Don't disagree with that - its the 'the only good journo is a dead journo' approach that I don't feel is appropriate.
 
#13
I'm with Dilfor. Lloyd knew the risks and was a seasoned reporter. To continually put yourself in danger (voluntarily) over a whole lifetime takes guts and those that do are not in the same league as the low-lifes sitting fat and flaccid in Fleet Street.
 
#14
RIP Terry Lloyd, but there is some important stuff here - Muzzleflash is right, I don't thnk there are many hacks around who understand what it is like to get caught in cross fire or ambushed (or accidentally bombed by the Septics).

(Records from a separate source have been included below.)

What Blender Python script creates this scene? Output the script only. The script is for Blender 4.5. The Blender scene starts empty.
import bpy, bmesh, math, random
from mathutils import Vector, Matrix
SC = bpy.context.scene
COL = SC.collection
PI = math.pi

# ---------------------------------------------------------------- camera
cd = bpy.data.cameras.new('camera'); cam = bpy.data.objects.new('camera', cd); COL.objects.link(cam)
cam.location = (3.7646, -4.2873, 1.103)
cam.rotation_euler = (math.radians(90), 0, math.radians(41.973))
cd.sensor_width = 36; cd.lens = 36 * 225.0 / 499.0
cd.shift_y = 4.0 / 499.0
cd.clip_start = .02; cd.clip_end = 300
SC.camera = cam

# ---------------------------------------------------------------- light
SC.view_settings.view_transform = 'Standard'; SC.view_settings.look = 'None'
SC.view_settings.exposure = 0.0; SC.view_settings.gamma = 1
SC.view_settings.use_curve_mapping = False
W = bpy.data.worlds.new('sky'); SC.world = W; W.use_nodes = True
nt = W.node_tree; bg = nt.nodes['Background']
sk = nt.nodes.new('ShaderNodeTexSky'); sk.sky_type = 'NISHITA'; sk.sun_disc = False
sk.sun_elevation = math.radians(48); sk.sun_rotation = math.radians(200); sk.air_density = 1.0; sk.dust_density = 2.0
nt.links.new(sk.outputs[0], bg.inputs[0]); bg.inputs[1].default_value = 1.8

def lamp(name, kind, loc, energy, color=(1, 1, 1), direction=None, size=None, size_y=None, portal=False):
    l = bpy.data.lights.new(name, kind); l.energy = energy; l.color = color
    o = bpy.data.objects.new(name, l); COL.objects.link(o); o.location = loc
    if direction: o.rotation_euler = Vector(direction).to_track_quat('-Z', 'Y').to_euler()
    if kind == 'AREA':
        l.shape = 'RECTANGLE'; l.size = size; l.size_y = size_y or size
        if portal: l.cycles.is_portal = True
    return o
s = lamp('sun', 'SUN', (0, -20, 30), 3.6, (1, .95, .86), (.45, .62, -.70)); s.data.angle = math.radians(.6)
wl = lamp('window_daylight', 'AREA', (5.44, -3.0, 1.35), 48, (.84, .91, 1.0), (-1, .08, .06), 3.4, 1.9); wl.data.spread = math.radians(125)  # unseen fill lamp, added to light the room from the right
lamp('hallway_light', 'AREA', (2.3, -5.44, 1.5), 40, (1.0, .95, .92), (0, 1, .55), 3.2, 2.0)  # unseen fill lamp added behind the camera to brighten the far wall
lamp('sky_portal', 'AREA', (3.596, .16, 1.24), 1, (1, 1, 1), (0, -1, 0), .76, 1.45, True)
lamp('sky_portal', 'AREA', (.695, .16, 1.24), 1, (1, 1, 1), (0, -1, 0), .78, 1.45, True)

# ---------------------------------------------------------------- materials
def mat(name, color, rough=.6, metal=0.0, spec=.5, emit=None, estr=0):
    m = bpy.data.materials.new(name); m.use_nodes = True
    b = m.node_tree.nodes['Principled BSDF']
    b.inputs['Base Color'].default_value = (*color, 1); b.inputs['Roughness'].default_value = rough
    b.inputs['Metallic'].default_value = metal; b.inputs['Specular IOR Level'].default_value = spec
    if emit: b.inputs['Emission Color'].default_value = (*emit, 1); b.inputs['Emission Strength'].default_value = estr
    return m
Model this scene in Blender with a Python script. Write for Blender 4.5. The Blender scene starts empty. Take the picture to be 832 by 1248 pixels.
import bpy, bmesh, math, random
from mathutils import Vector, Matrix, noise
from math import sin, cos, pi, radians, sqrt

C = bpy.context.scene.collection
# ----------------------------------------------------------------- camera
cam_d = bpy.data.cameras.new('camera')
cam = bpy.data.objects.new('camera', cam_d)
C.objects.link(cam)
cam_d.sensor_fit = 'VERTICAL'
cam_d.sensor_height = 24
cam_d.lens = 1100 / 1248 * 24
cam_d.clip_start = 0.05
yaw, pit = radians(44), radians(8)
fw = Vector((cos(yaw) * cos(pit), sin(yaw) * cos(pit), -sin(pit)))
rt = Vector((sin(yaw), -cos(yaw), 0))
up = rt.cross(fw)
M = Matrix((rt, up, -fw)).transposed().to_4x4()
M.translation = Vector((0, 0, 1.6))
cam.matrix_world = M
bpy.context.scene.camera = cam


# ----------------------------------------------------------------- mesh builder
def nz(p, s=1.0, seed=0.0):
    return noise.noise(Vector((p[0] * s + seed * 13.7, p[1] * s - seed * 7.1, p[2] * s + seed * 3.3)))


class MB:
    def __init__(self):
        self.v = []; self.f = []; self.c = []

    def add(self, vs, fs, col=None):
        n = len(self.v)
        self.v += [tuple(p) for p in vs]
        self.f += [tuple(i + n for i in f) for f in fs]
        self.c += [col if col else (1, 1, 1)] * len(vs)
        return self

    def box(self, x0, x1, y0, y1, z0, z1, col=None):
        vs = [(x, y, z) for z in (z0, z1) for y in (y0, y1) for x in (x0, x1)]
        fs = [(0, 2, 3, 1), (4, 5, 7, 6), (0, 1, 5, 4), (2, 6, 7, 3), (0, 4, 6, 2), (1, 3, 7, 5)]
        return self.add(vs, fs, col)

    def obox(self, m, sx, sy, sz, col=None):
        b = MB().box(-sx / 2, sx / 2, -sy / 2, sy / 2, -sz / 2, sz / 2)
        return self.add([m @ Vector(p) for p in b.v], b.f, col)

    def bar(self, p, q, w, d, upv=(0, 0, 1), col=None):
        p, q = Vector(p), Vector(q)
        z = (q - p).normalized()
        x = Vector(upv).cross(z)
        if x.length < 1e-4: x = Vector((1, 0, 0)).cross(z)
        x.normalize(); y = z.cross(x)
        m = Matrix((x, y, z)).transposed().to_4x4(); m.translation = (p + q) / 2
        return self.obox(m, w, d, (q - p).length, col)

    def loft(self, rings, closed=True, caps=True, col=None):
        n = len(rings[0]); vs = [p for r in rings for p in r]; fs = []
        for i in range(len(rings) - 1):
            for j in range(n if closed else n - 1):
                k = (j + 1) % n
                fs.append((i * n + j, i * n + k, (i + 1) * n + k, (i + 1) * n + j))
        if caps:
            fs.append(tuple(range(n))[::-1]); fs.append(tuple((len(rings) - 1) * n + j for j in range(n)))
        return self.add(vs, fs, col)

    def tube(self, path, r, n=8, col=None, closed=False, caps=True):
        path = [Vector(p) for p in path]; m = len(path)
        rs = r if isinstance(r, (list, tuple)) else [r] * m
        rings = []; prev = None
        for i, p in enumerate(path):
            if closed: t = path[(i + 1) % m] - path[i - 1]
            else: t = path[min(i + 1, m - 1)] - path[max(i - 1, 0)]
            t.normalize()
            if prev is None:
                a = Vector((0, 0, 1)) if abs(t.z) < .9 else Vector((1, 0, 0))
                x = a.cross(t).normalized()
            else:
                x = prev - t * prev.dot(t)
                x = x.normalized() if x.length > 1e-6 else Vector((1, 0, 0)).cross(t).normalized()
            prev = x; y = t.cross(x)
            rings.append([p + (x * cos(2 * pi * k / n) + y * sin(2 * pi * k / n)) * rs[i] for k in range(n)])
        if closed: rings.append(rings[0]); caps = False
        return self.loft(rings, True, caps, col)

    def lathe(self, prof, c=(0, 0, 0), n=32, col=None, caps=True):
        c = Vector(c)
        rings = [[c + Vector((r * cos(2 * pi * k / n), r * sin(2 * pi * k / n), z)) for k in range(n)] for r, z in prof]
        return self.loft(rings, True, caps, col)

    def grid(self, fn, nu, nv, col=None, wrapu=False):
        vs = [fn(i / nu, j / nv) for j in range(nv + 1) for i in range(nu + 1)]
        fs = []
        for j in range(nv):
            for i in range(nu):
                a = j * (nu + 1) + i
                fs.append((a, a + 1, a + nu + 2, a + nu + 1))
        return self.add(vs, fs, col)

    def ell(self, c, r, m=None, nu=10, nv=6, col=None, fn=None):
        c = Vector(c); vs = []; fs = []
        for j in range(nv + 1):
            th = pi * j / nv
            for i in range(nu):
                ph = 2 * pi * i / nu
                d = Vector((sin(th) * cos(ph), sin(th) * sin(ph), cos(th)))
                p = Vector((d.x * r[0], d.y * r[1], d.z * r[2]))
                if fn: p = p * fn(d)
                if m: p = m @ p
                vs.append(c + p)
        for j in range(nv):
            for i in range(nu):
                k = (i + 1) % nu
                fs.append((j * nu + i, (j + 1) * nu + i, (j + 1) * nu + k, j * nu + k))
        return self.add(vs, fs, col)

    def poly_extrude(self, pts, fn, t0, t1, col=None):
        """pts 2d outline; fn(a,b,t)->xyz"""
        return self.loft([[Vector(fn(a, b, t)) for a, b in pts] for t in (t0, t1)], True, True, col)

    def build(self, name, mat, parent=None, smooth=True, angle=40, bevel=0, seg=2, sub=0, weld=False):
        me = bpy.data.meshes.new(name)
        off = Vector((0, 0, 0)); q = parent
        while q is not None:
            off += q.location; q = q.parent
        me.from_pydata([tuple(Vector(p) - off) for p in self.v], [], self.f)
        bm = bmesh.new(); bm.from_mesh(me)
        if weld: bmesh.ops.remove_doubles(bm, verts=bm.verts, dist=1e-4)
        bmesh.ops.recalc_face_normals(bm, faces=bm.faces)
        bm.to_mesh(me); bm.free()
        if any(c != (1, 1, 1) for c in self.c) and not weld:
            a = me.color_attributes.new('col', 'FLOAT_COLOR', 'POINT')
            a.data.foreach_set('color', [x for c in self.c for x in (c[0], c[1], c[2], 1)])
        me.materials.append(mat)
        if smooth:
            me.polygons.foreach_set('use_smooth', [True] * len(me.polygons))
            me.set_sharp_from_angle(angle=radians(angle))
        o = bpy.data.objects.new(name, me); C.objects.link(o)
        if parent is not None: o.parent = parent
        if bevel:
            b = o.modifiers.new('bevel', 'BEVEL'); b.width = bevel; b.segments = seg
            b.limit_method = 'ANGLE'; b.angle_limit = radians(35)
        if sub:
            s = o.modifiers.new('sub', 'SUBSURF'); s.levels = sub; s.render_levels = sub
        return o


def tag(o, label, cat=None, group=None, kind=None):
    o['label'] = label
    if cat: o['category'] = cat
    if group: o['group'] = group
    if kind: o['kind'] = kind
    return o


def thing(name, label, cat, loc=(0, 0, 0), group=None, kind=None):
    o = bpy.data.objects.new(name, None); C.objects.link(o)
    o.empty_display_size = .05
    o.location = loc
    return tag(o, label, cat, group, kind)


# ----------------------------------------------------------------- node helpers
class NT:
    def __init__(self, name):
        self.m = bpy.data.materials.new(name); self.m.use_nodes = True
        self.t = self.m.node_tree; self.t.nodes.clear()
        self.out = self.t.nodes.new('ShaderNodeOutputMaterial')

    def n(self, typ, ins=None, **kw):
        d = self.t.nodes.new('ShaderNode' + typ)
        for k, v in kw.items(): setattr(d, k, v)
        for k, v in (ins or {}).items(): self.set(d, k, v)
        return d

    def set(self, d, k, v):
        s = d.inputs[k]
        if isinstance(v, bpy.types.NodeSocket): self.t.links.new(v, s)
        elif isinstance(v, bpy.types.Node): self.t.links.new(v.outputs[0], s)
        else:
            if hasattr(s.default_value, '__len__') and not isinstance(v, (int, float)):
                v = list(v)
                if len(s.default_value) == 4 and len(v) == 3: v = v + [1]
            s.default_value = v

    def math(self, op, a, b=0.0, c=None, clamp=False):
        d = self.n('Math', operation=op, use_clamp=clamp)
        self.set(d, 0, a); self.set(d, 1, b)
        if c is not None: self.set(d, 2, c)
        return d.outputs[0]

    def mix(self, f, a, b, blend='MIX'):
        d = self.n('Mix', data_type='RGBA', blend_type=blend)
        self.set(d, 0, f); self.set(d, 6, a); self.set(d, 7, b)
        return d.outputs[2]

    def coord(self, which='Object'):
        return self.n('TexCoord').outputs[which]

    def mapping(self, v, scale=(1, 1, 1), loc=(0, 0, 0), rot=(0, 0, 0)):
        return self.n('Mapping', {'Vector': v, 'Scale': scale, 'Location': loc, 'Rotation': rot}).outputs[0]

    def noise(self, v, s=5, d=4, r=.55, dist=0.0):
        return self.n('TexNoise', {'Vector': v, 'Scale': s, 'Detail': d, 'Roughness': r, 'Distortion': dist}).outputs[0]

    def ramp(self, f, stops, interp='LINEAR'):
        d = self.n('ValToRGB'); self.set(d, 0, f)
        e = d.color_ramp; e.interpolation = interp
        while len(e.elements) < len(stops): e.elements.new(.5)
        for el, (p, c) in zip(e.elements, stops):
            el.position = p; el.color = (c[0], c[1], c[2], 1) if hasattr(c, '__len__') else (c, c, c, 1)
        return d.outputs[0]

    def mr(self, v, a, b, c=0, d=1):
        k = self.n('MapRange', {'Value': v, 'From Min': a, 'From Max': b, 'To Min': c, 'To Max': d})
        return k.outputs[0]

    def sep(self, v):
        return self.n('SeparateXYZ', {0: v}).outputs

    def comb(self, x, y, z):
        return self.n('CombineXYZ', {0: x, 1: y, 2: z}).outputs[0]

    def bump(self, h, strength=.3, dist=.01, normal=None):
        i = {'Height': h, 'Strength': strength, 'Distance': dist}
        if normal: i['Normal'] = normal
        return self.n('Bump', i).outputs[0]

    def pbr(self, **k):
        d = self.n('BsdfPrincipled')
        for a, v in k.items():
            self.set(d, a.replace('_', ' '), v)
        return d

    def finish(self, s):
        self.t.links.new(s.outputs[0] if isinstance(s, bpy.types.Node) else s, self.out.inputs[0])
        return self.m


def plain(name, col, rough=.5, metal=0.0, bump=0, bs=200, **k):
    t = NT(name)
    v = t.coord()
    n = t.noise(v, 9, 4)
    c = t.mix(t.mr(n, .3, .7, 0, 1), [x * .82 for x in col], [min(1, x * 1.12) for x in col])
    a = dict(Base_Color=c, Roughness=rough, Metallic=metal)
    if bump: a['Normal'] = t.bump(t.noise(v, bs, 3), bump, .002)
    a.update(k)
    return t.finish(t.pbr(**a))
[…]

So they don't know what to expect when it does happen and have no drills or proper training to fall back on. The only option is to fill your trousers with shite and cry to mum.

And there's another problem. In a vehicle patrol a hack is taking the place of a rifleman, presumably compromising patrol safety.

On a foot patrol you're an extra man but with someone tasked to keep an eye on you specifically - again putting the patrol at risk.

On one patrol to gather intelligence from a hidden source, the source refused to cooperate as soon as he saw my camera and tape recorder. Patrol was a total waste of time

Finally there's the issue of fitness. I didn't know that foot patrols varied their speed. I was expecting a slow walk in the Afghan sun. I didn't expect to run and I certainly didn't expect the horrors of a bomb burst.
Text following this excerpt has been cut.